┌─ Data section

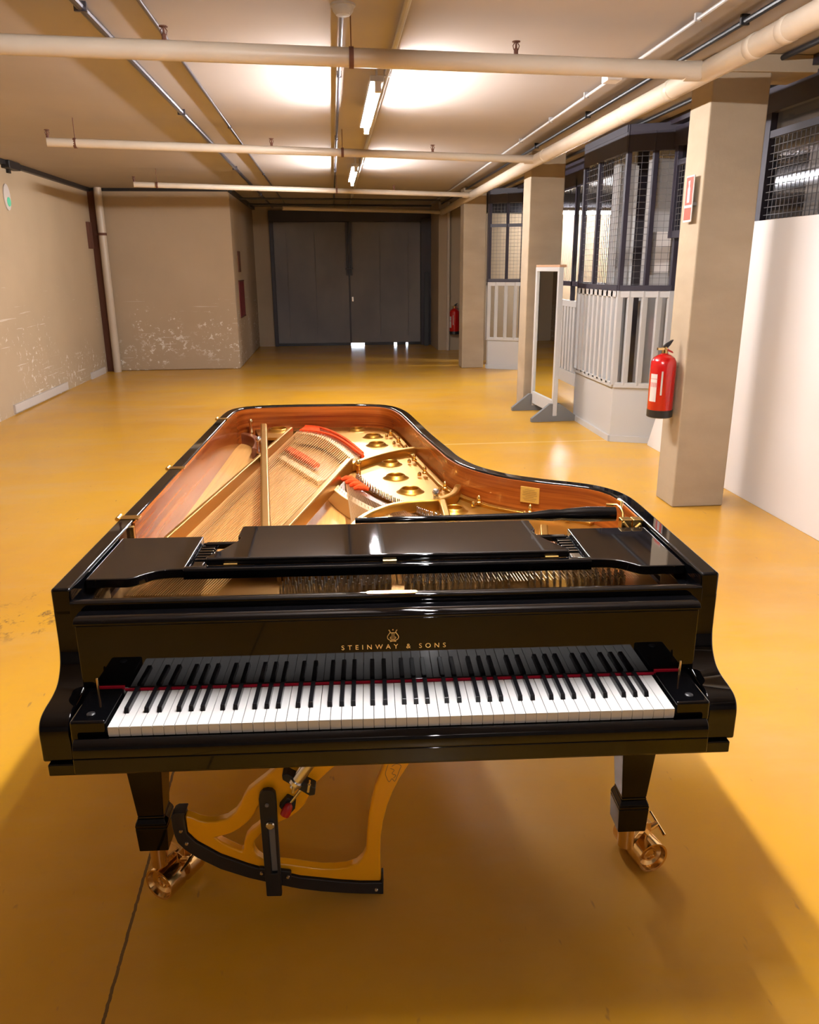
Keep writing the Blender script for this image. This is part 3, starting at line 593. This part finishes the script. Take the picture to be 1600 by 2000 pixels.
# ---- keys: 52 white, 36 black, every one its own part
KW = 1.2236/52; ZK = 0.737
wk = MB().box(-KW/2+0.0005, KW/2-0.0005, 0.0, 0.1495, ZK-0.0035, ZK)
wk0 = obj('white_key', wk, 'ivory', None, bevel=0.0009, seg=2)
fr_ = MB().box(-KW/2+0.0007, KW/2-0.0007, 0.0018, 0.149, ZK-0.024, ZK-0.0034); fr_.box(-KW/2+0.0005, KW/2-0.0005, 0.0006, 0.0025, ZK-0.0195, ZK-0.0034)
f0 = obj('key_front', fr_, 'ivory', wk0)
bk = MB(); b0, b1, t0, t1 = 0.0056, 0.0049, 0.051, 0.062
bk.hexa([(-b0, 0.0505, ZK-0.004), (b0, 0.0505, ZK-0.004), (b0, 0.1495, ZK-0.004), (-b0, 0.1495, ZK-0.004)], [(-b1, 0.0575, ZK+0.0115), (b1, 0.0575, ZK+0.0115), (b1, 0.1495, ZK+0.0125), (-b1, 0.1495, ZK+0.0125)])
bk0 = obj('black_key', bk, 'ebony', None, bevel=0.0012, seg=2)
names = 'ABCDEFG'; offs = {'A': 0.0018, 'C': -0.0022, 'D': 0.0022, 'F': -0.0028, 'G': 0.0}
first = [True, True]
for i in range(52):
    x = -0.6118+KW*(i+0.5)
    if first[0]: wk0.parent = P; wk0.location = (x, 0, 0); first[0] = False
    else: dup(wk0, P, (x, 0, 0))
    n = names[i % 7]
    if n in offs and i < 51:
        xb = x+KW/2+offs[n]
        if first[1]: bk0.parent = P; bk0.location = (xb, 0, 0); first[1] = False
        else: dup(bk0, P, (xb, 0, 0))

# ---- inside: soundboard, bridges, iron plate, strings
ic = offset(oc, 0.048)
sbp = [(x, y) for x, y in ic if y > 0.45]
obj('soundboard', MB().prism(sbp, 0.772, 0.784), 'spruce', P, smooth=False)
U = crom([(-0.385, 2.685), (-0.31, 2.645), (-0.235, 2.53), (-0.165, 2.36), (-0.112, 2.18), (-0.070, 2.02)], 6)
Lc = crom([(-0.420, 2.545), (-0.34, 2.505), (-0.257, 2.395), (-0.195, 2.24), (-0.145, 2.08), (-0.104, 1.94)], 6)
TN = crom([(-0.146, 1.582), (-0.076, 1.368), (0.03, 1.165), (0.135, 1.01), (0.30, 0.865), (0.50, 0.775), (0.66, 0.735)], 6)
web_out = [(-0.655, 2.70), (-0.600, 2.46), (-0.490, 2.46), (-0.452, 2.60), (-0.385, 2.685)]+U[2:]+[(-0.100, 1.80), (-0.092, 1.62)]
TNo = offset(TN, -0.055)
web_out += [p for p in TNo[4:-1]]+[(0.70, 0.78)]
web_out += [(x, y) for x, y in offset(oc, 0.056)[::-1] if (y > 0.86 and x > -0.60 and not (x < -0.2 and y < 2.6))]
holes = [(-0.112, 2.605, 0.030), (-0.030, 2.43, 0.031), (-0.012, 2.235, 0.032), (0.040, 1.845, 0.031), (0.057, 1.615, 0.031), (0.105, 1.405, 0.031), (0.245, 1.145, 0.029), (-0.525, 2.635, 0.040)]
def plate_slab(poly, holes, z0, z1):
    bm = bmesh.new(); E = []
    def loop(pts):
        vs = [bm.verts.new((p[0], p[1], z1)) for p in pts]
        for i in range(len(vs)): E.append(bm.edges.new((vs[i], vs[(i+1) % len(vs)])))
    loop(poly)
    for x, y, r in holes: loop([(x+r*math.cos(2*math.pi*k/24), y+r*math.sin(2*math.pi*k/24)) for k in range(24)])
    bmesh.ops.triangle_fill(bm, edges=E, use_beauty=True)
    g = bmesh.ops.extrude_face_region(bm, geom=bm.faces[:])
    for v in [e for e in g['geom'] if isinstance(e, bmesh.types.BMVert)]: v.co.z = z0
    bm.normal_update(); m = MB(); idx = {v: i for i, v in enumerate(bm.verts)}
    m.v = [tuple(v.co) for v in bm.verts]; m.f = [tuple(idx[v] for v in f.verts) for f in bm.faces]; bm.free(); return m
clean = []
for p in web_out:
    if not clean or (Vector(p)-Vector(clean[-1])).length > 0.006: clean.append(p)
plate = obj('iron_plate', plate_slab(clean, holes, 0.832, 0.845), 'gold', P, angle=50)
obj('pin_field', MB().box(-0.728, 0.728, 0.275, 0.70, 0.825, 0.842), 'gold', plate, bevel=0.004)
for x, y, r in holes:
    obj('rosette', MB().lathe([(r*1.75, 0.845), (r*1.5, 0.8475), (r*1.32, 0.853), (r*1.18, 0.859), (r*1.08, 0.8605), (r*1.0, 0.858), (r*0.99, 0.832)], 28, T(x, y, 0)), 'gold', plate)
obj('dowel_felt', MB().lathe([(0.030, 0.800), (0.030, 0.838), (0.0, 0.838)], 20, T(-0.525, 2.635, 0)), 'redfelt', plate)
obj('strut', MB().bar((-0.672, 0.69, 0.858), (-0.440, 2.47, 0.858), 0.017, 0.078), 'gold', plate, bevel=0.005, seg=3)
obj('strut', MB().bar((-0.352, 0.69, 0.884), (-0.590, 2.56, 0.884), 0.034, 0.034), 'gold', plate, bevel=0.009, seg=3)
obj('strut', MB().bar((-0.345, 0.69, 0.868), (-0.133, 1.765, 0.868), 0.030, 0.058), 'gold', plate, bevel=0.007, seg=3)
def rib(pts, w_, z0, z1): return MB().strip(offset(pts, -w_/2), offset(pts, w_/2), z0, z1)
obj('strut', rib(crom([(-0.128, 1.755), (-0.095, 1.80), (-0.02, 1.90), (0.07, 1.99), (0.165, 2.045)], 5), 0.030, 0.842, 0.878), 'gold', plate, bevel=0.008, seg=3)
obj('strut', rib(crom([(-0.16, 0.70), (-0.08, 0.97), (-0.002, 1.088), (0.06, 1.135), (0.125, 1.155), (0.19, 1.17), (0.25, 1.24), (0.285, 1.36)], 5), 0.028, 0.842, 0.886), 'gold', plate, bevel=0.008, seg=3)
obj('strut', MB().bar((0.20, 0.70, 0.86), (0.205, 1.165, 0.86), 0.026, 0.05), 'gold', plate, bevel=0.006, seg=2)
obj('strut', MB().bar((0.45, 0.60, 0.86), (0.50, 0.86, 0.86), 0.026, 0.05), 'gold', plate, bevel=0.006, seg=2)
edge = [p for p in offset(oc, 0.070) if p[1] > 0.95 and p[0] > -0.02 and p[1] < 2.62]
obj('plate_flange', MB().strip(offset(edge, -0.012), offset(edge, 0.012), 0.842, 0.857), 'gold', plate, bevel=0.004)
bolt0 = None
for x, y in ((0.060, 2.42), (0.092, 2.25), (0.118, 2.06), (0.146, 1.87), (0.176, 1.64), (0.237, 1.40), (0.340, 1.20), (0.50, 1.075), (0.63, 1.00)):
    m = MB().lathe([(0.011, 0.855), (0.011, 0.861), (0.007, 0.864), (0.007, 0.870), (0.0085, 0.873), (0.006, 0.882), (0.0, 0.886)], 12)
    m.lathe([(0.008, 0.850), (0.008, 0.858), (0.0045, 0.866), (0, 0.868)], 10, T(-0.022, -0.016, 0))
    if bolt0 is None: bolt0 = obj('plate_bolt', m, 'brass', plate, loc=(x, y, 0))
    else: dup(bolt0, plate, (x, y, 0))
for x, y, mm in ((-0.565, 2.16, 'steel'), (-0.095, 1.655, 'brass'), (0.185, 1.19, 'steel'), (-0.665, 2.62, 'oldbrass')):
    obj('nose_bolt', MB().lathe([(0.012, 0.835), (0.012, 0.845), (0.0095, 0.85), (0.0095, 0.892), (0.013, 0.896), (0.013, 0.906), (0.008, 0.913), (0, 0.915)], 14, T(x, y, 0)), mm, plate)
obj('cut_off_bar', rib(crom([(-0.755, 2.66), (-0.68, 2.60), (-0.625, 2.50), (-0.600, 2.38), (-0.598, 2.26)], 5), 0.034, 0.782, 0.838), 'redwood', P, bevel=0.004)
# bridges
obj('bass_bridge', MB().strip(offset(Lc, 0.028), offset(Lc, -0.004), 0.80, 0.8555), 'maple', P, bevel=0.003)
obj('long_bridge', MB().strip(offset(TN, 0.085), offset(TN, 0.050), 0.784, 0.8545), 'maple', P, bevel=0.003)
obj('aliquot_rail', MB().strip(offset(TN, -0.020), offset(TN, 0.004), 0.80, 0.848), 'redwood', P)
obj('hitch_shelf', MB().strip(offset(Lc, -0.004), offset(U, 0.0), 0.83, 0.8475), 'gold', P)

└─

Task goal
Reply with the number of lines in the data that include the string "part" and nothing else.

Solution for this task
2